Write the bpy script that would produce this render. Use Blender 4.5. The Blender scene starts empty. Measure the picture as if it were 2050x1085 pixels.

==

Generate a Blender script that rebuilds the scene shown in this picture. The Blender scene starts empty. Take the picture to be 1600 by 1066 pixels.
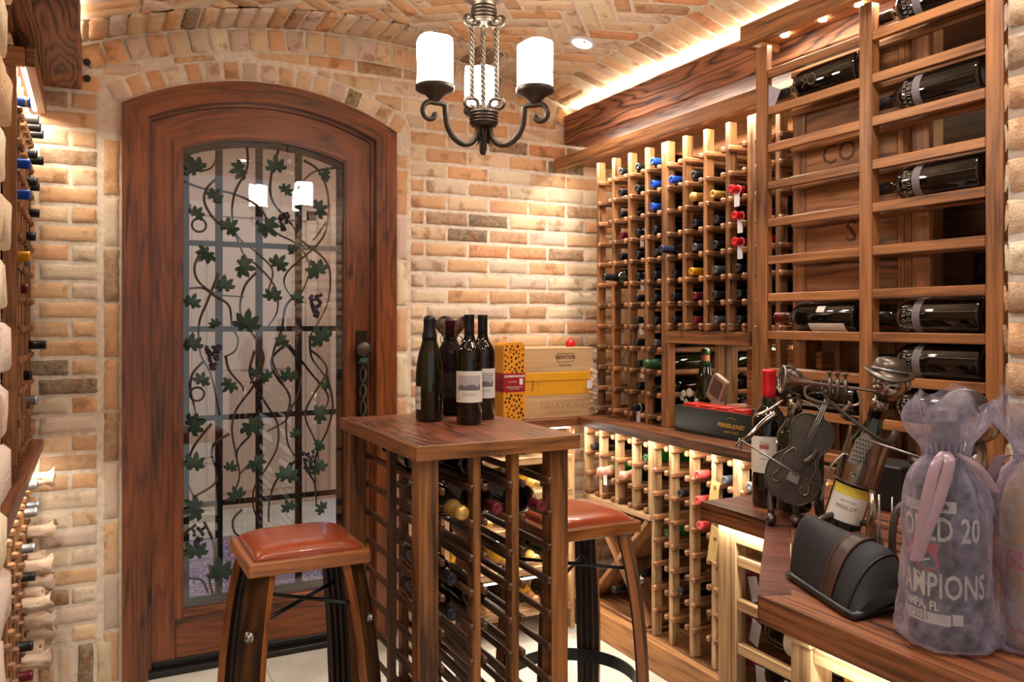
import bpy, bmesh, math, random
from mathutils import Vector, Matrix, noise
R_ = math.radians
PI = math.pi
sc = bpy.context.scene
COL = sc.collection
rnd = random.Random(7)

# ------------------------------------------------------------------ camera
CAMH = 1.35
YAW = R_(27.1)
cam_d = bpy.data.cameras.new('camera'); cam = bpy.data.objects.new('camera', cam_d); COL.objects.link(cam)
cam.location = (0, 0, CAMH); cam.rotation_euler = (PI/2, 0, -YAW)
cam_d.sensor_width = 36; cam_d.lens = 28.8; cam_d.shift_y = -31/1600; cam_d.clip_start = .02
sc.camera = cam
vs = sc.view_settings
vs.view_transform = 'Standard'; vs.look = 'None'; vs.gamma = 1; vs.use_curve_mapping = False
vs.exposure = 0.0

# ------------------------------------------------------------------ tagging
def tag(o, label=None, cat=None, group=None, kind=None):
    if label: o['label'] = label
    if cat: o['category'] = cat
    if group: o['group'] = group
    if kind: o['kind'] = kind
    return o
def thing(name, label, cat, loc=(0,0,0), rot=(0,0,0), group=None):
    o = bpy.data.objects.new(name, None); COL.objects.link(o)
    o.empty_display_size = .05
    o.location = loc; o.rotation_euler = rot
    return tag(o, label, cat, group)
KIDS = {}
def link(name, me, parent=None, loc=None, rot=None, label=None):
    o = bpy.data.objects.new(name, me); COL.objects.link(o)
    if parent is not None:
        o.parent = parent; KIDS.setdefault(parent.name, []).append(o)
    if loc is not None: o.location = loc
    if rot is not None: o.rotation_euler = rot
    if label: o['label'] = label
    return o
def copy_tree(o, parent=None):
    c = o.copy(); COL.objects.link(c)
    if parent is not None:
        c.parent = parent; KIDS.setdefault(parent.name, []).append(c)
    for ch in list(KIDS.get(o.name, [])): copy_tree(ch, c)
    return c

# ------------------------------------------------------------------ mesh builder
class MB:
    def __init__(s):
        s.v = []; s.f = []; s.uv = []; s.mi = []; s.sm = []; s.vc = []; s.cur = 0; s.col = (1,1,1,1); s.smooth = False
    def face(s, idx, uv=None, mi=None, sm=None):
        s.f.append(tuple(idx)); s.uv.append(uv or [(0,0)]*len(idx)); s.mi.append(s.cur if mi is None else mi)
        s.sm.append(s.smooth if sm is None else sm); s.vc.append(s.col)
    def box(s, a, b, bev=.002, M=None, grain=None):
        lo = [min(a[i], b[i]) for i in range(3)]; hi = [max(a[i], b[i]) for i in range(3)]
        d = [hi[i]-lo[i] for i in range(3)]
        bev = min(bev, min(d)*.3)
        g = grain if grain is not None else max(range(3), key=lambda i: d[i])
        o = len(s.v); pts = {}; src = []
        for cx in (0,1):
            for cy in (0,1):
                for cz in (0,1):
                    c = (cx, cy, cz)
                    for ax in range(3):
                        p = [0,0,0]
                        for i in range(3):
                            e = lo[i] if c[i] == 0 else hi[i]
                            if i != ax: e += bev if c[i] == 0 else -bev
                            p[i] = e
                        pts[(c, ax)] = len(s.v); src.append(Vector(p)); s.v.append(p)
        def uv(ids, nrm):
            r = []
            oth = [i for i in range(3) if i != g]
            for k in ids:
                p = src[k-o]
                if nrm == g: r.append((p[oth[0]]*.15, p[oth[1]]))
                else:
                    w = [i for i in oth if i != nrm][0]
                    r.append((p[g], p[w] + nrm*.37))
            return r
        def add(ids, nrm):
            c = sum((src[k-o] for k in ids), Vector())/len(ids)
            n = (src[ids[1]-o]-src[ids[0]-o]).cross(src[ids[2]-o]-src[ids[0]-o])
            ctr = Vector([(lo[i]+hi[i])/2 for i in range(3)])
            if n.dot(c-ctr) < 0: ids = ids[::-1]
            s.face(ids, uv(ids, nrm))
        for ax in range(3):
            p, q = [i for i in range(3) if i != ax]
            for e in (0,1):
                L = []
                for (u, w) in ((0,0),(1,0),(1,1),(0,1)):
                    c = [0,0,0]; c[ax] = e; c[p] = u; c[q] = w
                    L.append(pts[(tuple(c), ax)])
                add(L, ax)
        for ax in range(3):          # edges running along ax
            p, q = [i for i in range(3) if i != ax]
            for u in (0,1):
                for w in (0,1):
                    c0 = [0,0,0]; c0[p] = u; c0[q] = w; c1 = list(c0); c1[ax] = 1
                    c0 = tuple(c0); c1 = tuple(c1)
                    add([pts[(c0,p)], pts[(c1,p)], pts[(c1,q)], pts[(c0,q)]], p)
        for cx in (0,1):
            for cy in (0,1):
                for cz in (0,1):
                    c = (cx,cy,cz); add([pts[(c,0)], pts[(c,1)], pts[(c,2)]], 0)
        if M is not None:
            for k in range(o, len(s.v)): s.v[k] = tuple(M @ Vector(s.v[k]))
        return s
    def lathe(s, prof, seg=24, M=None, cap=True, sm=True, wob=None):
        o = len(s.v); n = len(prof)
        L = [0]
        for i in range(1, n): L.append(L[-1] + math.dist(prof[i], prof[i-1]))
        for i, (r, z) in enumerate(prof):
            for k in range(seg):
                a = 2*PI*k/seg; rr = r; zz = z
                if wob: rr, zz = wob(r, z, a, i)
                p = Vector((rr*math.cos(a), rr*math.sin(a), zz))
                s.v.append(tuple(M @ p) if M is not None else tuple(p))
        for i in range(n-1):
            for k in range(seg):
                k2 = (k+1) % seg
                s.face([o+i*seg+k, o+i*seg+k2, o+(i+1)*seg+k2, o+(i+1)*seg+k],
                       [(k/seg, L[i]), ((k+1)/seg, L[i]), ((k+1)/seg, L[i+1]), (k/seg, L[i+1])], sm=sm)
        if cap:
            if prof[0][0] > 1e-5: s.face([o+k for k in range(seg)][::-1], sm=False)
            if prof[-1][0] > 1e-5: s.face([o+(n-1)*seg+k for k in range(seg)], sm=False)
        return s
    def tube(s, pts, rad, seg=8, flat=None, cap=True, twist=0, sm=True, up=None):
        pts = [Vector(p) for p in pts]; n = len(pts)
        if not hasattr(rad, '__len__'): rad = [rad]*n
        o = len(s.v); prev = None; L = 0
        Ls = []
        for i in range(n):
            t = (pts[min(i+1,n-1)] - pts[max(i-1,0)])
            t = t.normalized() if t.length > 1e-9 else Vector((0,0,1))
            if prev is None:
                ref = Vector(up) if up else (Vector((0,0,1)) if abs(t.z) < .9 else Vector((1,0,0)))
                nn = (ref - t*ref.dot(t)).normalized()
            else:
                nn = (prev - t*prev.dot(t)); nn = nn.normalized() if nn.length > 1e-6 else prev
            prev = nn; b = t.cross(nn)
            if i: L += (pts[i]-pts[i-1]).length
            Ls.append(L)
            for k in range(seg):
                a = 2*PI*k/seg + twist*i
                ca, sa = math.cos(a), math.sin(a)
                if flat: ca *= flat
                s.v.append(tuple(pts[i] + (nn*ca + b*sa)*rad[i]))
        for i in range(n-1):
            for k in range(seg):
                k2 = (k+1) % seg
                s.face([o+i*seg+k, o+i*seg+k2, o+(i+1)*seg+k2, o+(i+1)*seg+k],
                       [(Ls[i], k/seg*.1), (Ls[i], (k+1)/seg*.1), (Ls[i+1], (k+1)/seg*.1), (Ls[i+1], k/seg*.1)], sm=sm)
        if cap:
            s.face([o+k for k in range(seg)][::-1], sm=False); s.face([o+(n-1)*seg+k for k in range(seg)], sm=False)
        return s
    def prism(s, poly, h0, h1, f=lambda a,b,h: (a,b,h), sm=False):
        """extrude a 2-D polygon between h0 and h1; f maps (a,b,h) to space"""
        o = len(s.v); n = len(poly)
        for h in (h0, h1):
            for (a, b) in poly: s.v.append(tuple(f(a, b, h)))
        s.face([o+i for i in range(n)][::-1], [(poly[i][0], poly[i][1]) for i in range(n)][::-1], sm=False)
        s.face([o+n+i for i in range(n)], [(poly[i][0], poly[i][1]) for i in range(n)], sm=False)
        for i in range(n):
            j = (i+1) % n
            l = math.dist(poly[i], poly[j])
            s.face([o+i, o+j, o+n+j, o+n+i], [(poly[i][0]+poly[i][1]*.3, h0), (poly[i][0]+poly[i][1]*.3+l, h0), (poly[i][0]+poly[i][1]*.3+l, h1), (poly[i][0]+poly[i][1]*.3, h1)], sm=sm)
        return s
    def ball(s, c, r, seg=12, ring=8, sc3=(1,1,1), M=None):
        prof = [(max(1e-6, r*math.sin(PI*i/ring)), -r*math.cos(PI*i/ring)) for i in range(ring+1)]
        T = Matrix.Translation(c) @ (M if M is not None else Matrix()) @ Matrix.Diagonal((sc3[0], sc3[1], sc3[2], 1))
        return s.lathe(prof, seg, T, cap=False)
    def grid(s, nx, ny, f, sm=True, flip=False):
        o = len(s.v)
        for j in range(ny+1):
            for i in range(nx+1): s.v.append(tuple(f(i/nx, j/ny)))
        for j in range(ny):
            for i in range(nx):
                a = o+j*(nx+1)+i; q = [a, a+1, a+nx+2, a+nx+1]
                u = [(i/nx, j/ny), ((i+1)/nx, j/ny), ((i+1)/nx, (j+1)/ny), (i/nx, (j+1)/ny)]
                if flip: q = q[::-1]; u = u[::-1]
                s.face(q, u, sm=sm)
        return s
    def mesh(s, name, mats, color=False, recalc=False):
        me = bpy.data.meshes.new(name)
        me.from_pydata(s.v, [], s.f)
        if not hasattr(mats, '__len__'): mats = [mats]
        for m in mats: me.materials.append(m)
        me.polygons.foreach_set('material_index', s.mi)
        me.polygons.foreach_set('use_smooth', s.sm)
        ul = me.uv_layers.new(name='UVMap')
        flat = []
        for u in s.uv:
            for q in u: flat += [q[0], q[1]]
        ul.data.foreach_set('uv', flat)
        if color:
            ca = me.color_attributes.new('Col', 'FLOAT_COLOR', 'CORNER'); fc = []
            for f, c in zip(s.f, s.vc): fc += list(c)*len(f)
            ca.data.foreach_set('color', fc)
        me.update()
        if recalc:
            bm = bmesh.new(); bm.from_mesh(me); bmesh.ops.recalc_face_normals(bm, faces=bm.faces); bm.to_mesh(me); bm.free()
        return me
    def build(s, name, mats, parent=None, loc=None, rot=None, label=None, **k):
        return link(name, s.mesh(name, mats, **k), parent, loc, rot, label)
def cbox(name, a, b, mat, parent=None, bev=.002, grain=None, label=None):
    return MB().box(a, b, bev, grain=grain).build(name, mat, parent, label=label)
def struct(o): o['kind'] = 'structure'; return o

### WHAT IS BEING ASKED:
Take every line that includes the string "this" and copy it.

### RESULT BELOW:
Write the bpy script that would produce this render. Use Blender 4.5. The Blender scene starts empty. Measure the picture as if it were 2050x1085 pixels.
Generate a Blender script that rebuilds the scene shown in this picture. The Blender scene starts empty. Take the picture to be 1600 by 1066 pixels.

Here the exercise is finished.